Dans la configuration économique actuelle de la Chine, les entreprises capitalistes d’État, que l’on pourrait considérer comme une forme particulière de « capitalisme d’État », coexistent et s’interpénètrent avec des entreprises capitalistes indépendantes. Les intérêts fondamentaux de la dictature, de la classe capitaliste et de tous ceux qui profitent d’une manière ou d’une autre de l’exploitation et de l’oppression des travailleurs en Chine, que ce soit dans le secteur privé ou public de l’économie, sont inextricablement liés et interdépendants.
L’un des principaux facteurs de l’émergence de la Chine en tant que superpuissance économique mondiale, derrière les États-Unis d’Amérique, est l’abondance d’une main-d’œuvre bon marché et hautement exploitable.

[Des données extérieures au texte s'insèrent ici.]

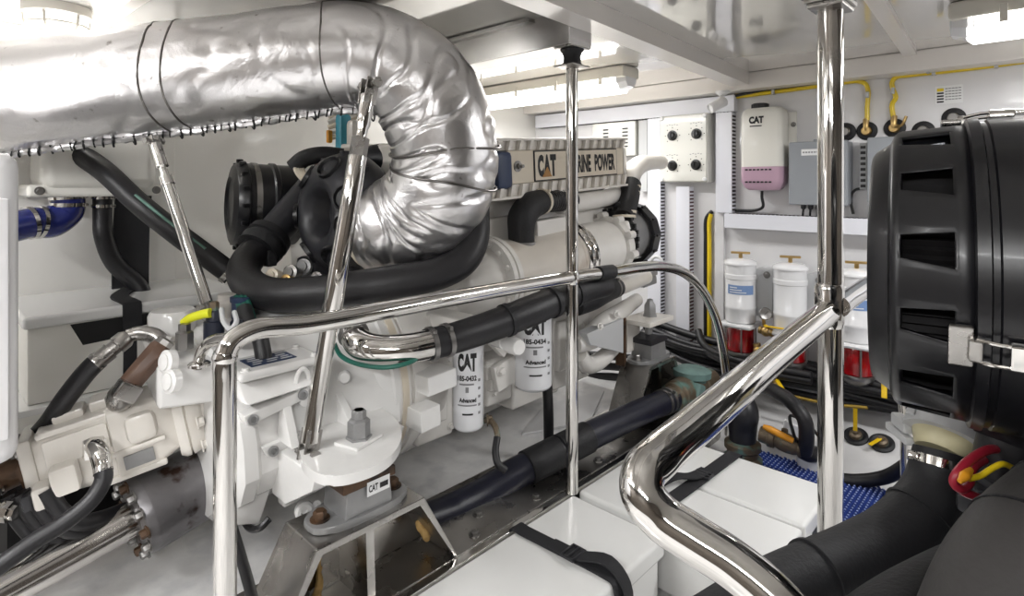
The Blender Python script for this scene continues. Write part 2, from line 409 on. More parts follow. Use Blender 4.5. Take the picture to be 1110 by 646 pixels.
# ------------------------------------------------------------------ lamps
def batten(x, y0, y1, label, pw=1.0):
    z = CEIL; yc = (y0 + y1) / 2; L = abs(y1 - y0)
    t = thing('batten_lamp', (x, yc, z - .12), label, 'lamp', 'fluorescent lamps on the ceiling')
    m = MB(); m.box((x, yc, z - .028), (.135, L, .054), None, .012); m.build('housing', 'lampgrey', t)
    m = MB()
    prof = [(-.062, -.05), (.062, -.05), (.058, -.085), (.036, -.113), (-.036, -.113), (-.058, -.085)]
    ring = lambda y, k: [(x + p * k, y, z - .05 + (q + .05) * k) for p, q in prof]
    m.loft([ring(y0 + .015, .55), ring(y0 + .05, 1), ring(y1 - .05, 1), ring(y1 - .015, .55)]); m.build('diffuser', 'diffuser', t, 25)
    for yy in (y0 + .03, y1 - .03):
        m = MB(); s0 = .0 if yy == y0 + .03 else 1
        ys = (y0 + .003, y0 + .06) if s0 == 0 else (y1 - .06, y1 - .003)
        rr = lambda y, k: [(x + p * k * 1.03, y, z - .045 + (q + .05) * k * 1.05) for p, q in prof]
        m.loft([rr(ys[0], .7 if s0 == 0 else 1), rr(ys[1], 1 if s0 == 0 else .7)]); m.build('end_lens', 'lensclear', t, 25)
    for f in (.12, .38, .64, .9):
        y = y0 + L * f
        for s in (-1, 1): m = MB(); m.box((x + s * .068, y, z - .055), (.008, .018, .05), None, .002); m.build('clip', 'lampgrey', t)
    ld = bpy.data.lights.new('tube_light', 'AREA'); ld.shape = 'RECTANGLE'; ld.size = .11; ld.size_y = L * .9; ld.energy = LAMP_W * L * pw; ld.color = (1, 1, 1)
    lo = bpy.data.objects.new('tube_light', ld); COL.objects.link(lo); lo.location = (x, yc, z - .135)
    return t
batten(2.22, 1.38, 2.38, 'white fluorescent batten lamp on the ceiling above the marine engine', .6)
batten(2.13, -1.0, .235, 'white fluorescent batten lamp on the ceiling near the yellow pipes', .9)
batten(-.72, .7, 2.1, 'added white batten lamp, unseen behind the viewer on the port side', 1.5)  # added lamp out of view, lights the room from behind the camera
batten(-.6, -1.0, .2, 'added white batten lamp, unseen behind the viewer on the starboard side', 1.5)  # second added lamp out of view, extra light from starboard aft

c = oZ(62, 8, .52); c.z = CEIL
t = thing('bulkhead_lamp', (c.x, c.y, CEIL - .09), 'round caged bulkhead lamp on the ceiling above the foil exhaust pipe', 'lamp')
MB().lathe(c, (0, 0, -1), [(0, .085), (.025, .085), (.03, .078)], 32).build('base', 'lampgrey', t)
MB().lathe(c + Vector((0, 0, -.03)), (0, 0, -1), [(0, .062), (.02, .06), (.04, .045), (.05, .02), (.052, 0)], 28).build('globe', mat('lit_globe', rgb(240, 240, 240), .3, emit=(1, 1, 1), estr=1.2), t)
ld = bpy.data.lights.new('bulb_light', 'POINT'); ld.energy = 6; ld.shadow_soft_size = .05; lo = bpy.data.objects.new('bulb_light', ld); COL.objects.link(lo); lo.location = c + Vector((0, 0, -.1))
m = MB()
for k in range(3):
    a = k * math.pi / 3; dx = Vector((math.cos(a), math.sin(a), 0))
    m.tube([c + dx * .078 + Vector((0, 0, -.03)), c + dx * .074 + Vector((0, 0, -.06)), c + dx * .04 + Vector((0, 0, -.088)), c - dx * .04 + Vector((0, 0, -.088)), c - dx * .074 + Vector((0, 0, -.06)), c - dx * .078 + Vector((0, 0, -.03))], .004, 8)
for r, z in ((.074, -.055), (.055, -.08)):
    m.tube([c + Vector((math.cos(k * math.pi / 8) * r, math.sin(k * math.pi / 8) * r, z)) for k in range(16)], .0035, 8, 2, closed=True)
m.build('cage', 'lampgrey', t)

# ================================================================== BULKHEAD: cable trunking
def trunk_v(y0, y1, z0, z1, label, slotm='slot', p=.05):
    t = thing('cable_trunking', (XF, (y0 + y1) / 2, zc(z0)), label, 'cable trunking', 'white cable trunking on the front bulkhead')
    MB().box2((XF - p, min(y0, y1), zc(z0)), (XF, max(y0, y1), zc(z1)), .003).build('body', 'trunk', t)
    m = MB(); z = z0 + .012; ys = min(y0, y1)
    while z < z1 - .02:
        m.box2((XF - p + .006, ys - .0015, zc(z)), (XF - .004, ys + .002, zc(z + .009))); z += .0185
    m.build('slots', slotm, t)
def trunk_h(y0, y1, z0, z1, label, p=.05, top=False):
    t = thing('cable_trunking', (XF, (y0 + y1) / 2, zc(z0)), label, 'cable trunking', 'white cable trunking on the front bulkhead')
    MB().box2((XF - p, min(y0, y1), zc(z0)), (XF, max(y0, y1), zc(z1)), .003).build('body', 'trunk', t)
    m = MB(); y = min(y0, y1) + .012
    while y < max(y0, y1) - .02:
        if top: m.box2((XF - p + .006, y, zc(z1) - .002), (XF - .004, y + .009, zc(z1) + .0015))
        else: m.box2((XF - p + .006, y, zc(z0) - .0015), (XF - .004, y + .009, zc(z0) + .002))
        y += .0185
    m.build('slots', 'slot', t)
trunk_h(1.16, 2.46, .352, .432, 'long horizontal white cable trunking under the ceiling edge')
trunk_v(1.562, 1.64, -.86, .35, 'vertical white cable trunking left of the four-knob panel, behind the pulley')
trunk_v(1.395, 1.47, -.86, -.02, 'vertical white cable trunking running down from the four-knob panel', 'slotred')
trunk_v(1.172, 1.254, -.15, .35, 'vertical white cable trunking beside the coolant bottle')
trunk_h(-.6, 1.2, -.222, -.152, 'horizontal white cable trunking above the row of fuel filters', .075, True)
# grey vertical post between vent box and trunking
y0, y1 = oX(692, 160, 2.8).y, oX(702, 160, 2.8).y
MB().box2((XF - .05, y1 + .003, zc(-.05)), (XF, y0, zc(.345)), .003).build('cable_tray', 'greyplate', None, label='narrow grey cable tray between the vented box and white trunking', cat='cable tray')
# vented electrical box
t = thing('vented_box', (XF, 1.85, zc(.15)), 'pale electrical box with black vent slots behind the engine cover', 'electrical box')
MB().box2((XF - .07, 1.705, zc(.15)), (XF, 1.995, zc(.345)), .008).build('body', 'panel', t)
m = MB()
for yy in (1.90, 1.77):
    for k in range(6): m.box2((XF - .0715, yy - .018, zc(.2 + k * .02)), (XF - .069, yy + .018, zc(.208 + k * .02)))
m.build('vents', 'ink', t)

# ------------------------------------------------------------------ four-knob panel
px0 = XF - .085
t = thing('selector_panel', (px0, 1.412, zc(.002)), 'pale square switch panel with four black rotary knobs', 'switch panel')
m = MB(); m.box2((px0, 1.279, zc(.002)), (XF, 1.545, zc(.352)), .008); m.build('enclosure', 'panel', t)
m = MB(); m.box2((px0 - .004, 1.285, zc(.008)), (px0 + .004, 1.539, zc(.346)), .003); m.build('face_plate', 'panel', t)
for yy, zz in ((1.293, .018), (1.531, .018), (1.293, .338), (1.531, .338)):
    MB().lathe((px0 - .002, yy, zc(zz)), (-1, 0, 0), [(0, .011), (.006, .011), (.009, .008)], 16).build('corner_screw', 'label', t)
fn = plane_fn((px0 - .0042, 1.412, zc(.177)), (0, -1, 0), (0, 0, 1))
kn = []
for k, (kx, ky) in enumerate(((729, 147), (755, 145), (729, 179.5), (754.5, 178.5))):
    p = oX(kx, ky, px0 - .004)
    o = MB().lathe(p, (-1, 0, 0), [(0, .027), (.005, .027), (.006, .021), (.022, .019), (.026, .015), (.026, 0)], 28)
    o.box(p + Vector((-.026, 0, 0)), (.012, .009, .036), None, .002); o.build('knob', 'plastic', t)
    m = MB(); fk = plane_fn(p, (0, -1, 0), (0, 0, 1), .0008)
    for a in range(-135, 136, 45):
        s, c_ = math.sin(R(a)), math.cos(R(a)); rect_into(m, s * .041 - .0025, c_ * .041 - .0025, .005, .005, fk)
    m.build('dial_marks', 'ink', t)
    m = MB()
    for q in range(5): rect_into(m, -.034 + q * .014, .052 + (q % 2) * .003, .009, .0035, fk)
    m.build('dial_caption', 'inkgrey', t)

# ------------------------------------------------------------------ security camera
p = oX(783, 99, 2.70); p.z = zc(.44)
q = oX(777, 114, 2.62)
t = thing('security_camera', p, 'small white bullet camera in the corner over the bottle', 'camera')
MB().lathe(p, (0, 0, -1), [(0, .032), (.008, .032), (.016, .022), (.024, .012)], 24).build('base', 'label', t)
MB().tube([p + Vector((0, 0, -.02)), p.lerp(q, .6) + Vector((.01, 0, 0)), q + Vector((.02, 0, .005))], .008, 10).build('arm', 'label', t)
ax = Vector((-.75, .45, -.45)).normalized(); a = q - ax * .05; 
MB().lathe(a, ax, [(0, .018), (.006, .024), (.085, .024), (.09, .021), (.082, .019), (.082, 0)], 24).build('body', 'label', t)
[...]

Les travailleurs travaillant de longues heures pour de bas salaires. Ils sont privés des droits démocratiques les plus élémentaires par un régime dictatorial vicieux.
Pour les investisseurs étrangers comme pour les capitalistes chinois, l’absence de libertés démocratiques fondamentales est un avantage colossal en termes de rentabilité et de compétitivité. La direction du Parti Communiste chinois, craignant de perdre son emprise sur la société, ne peut tolérer la liberté d’expression, d’assemblée et d’organisation, avec des syndicats et des partis politiques qui fonctionnent librement.
Toute évolution vers une réforme démocratique signifierait exposer le régime au risque de luttes massives contre les conditions d’exploitation brutale que subit classe ouvrière et contre les nombreuses formes d’oppression et de discrimination qui existent en Chine, y compris l’oppression discriminatoire des femmes, des minorités nationales et des pauvres des zones rurales. Ce serait le début de la fin de la dictature.